David Rush: I do believe normal margins for product that the margin ran up simply based on supply and the demand dynamics, that will normalize first and we’re already seeing that. You’ve definitely seeing it, for example, with lumber and sheet goods as an example. The other products in our industry won’t respond as quickly and as deeply as lumber and sheet goods have, but we should see some of that. But as far as what we can control, I think what we’re going to try to do is, is win by providing better customer service, better reduced cycle times for our customers, allow them to win on cycle time costs, and then we’ll be able to hold on to some of the margin that we’ve tried to create.
Ketan Mamtora: That’s helpful perspective. Good luck in 2023. I’ll jump back in the queue.
David Rush: Thanks, Ketan.
Operator: And thank you. We’ll take our next question from David Manthey with Barclays. Your line is, I apologize, with Baird. Your line is now open.
David Manthey: Yes, thank you. And let me add my congratulations to you, Dave.
David Rush: Thanks.
David Manthey: First question, could you discuss your comfort level with the debt in a downside 2023 scenario? I assume you delever a lot from the balance sheet unwinding, but is there any change in your views at all on M&A or share repurchase as we move through this downturn yet or potentially in the future?

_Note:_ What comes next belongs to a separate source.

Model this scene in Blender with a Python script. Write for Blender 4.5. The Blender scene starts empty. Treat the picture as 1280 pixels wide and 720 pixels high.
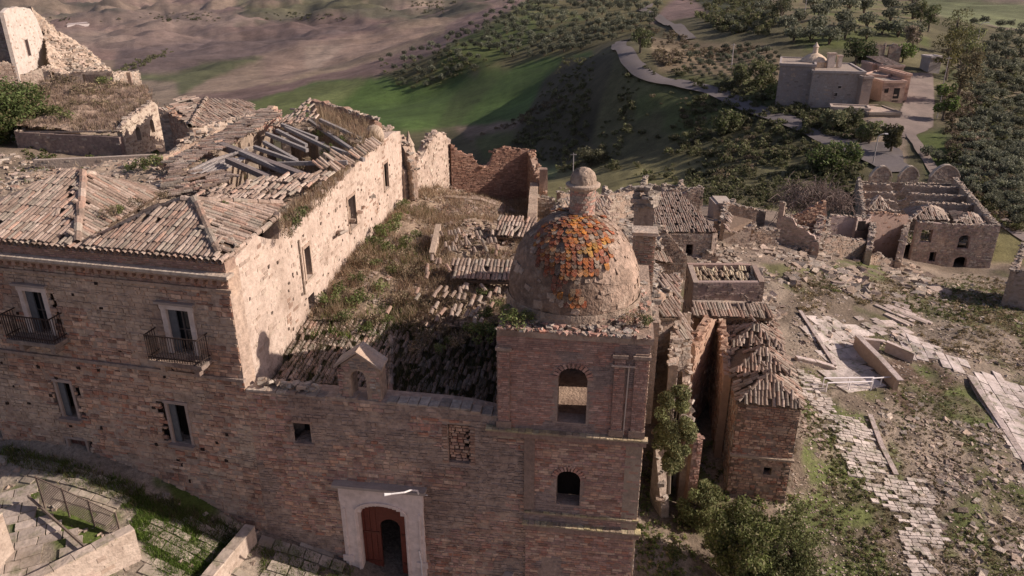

David Rush: Yes, thanks Dave. That’s a great question. So the short answer is, we feel really good about the balance sheet and we think that our priorities around capital allocation are still the right ones. We’re going to lean in on it. You know, we’ve got no really, no structured debt till 2030. The ABL is, we just reran that one from a timeline perspective. So we’ve got new maturity start, plenty of liquidity. We feel very good about the strength of the balance sheet. You layer on the fact that, as you noted, we would expect to release some working capital in the event of a further sort of slowing in the market. So that will be a nice tailwind in terms of available cash. The business is still generating cash, so feel good about that, even in some of these more aggressive downside scenarios.
And then the overlay of all that is, we do expect there to be opportunities, right? While M&A has certainly been a source of growth for us, and it has slowed down in terms of total number of opportunities on the market, we still see nice targets at reasonable multiples as evidenced by the Noltex deal that we think should be part of the BFS family. And we’re going to continue to execute those. So we’re going to — as we stay disciplined, we think there’s really going to be, there are going to be nice opportunities for us to continue to do that. And as we’ve demonstrated up through now, we think there’s real intrinsic value in the repurchase of shares. So to the extent we’re not seeing good targets in M&A or we don’t have the capacity internally to do more M&A, we’ll continue to leverage that as well.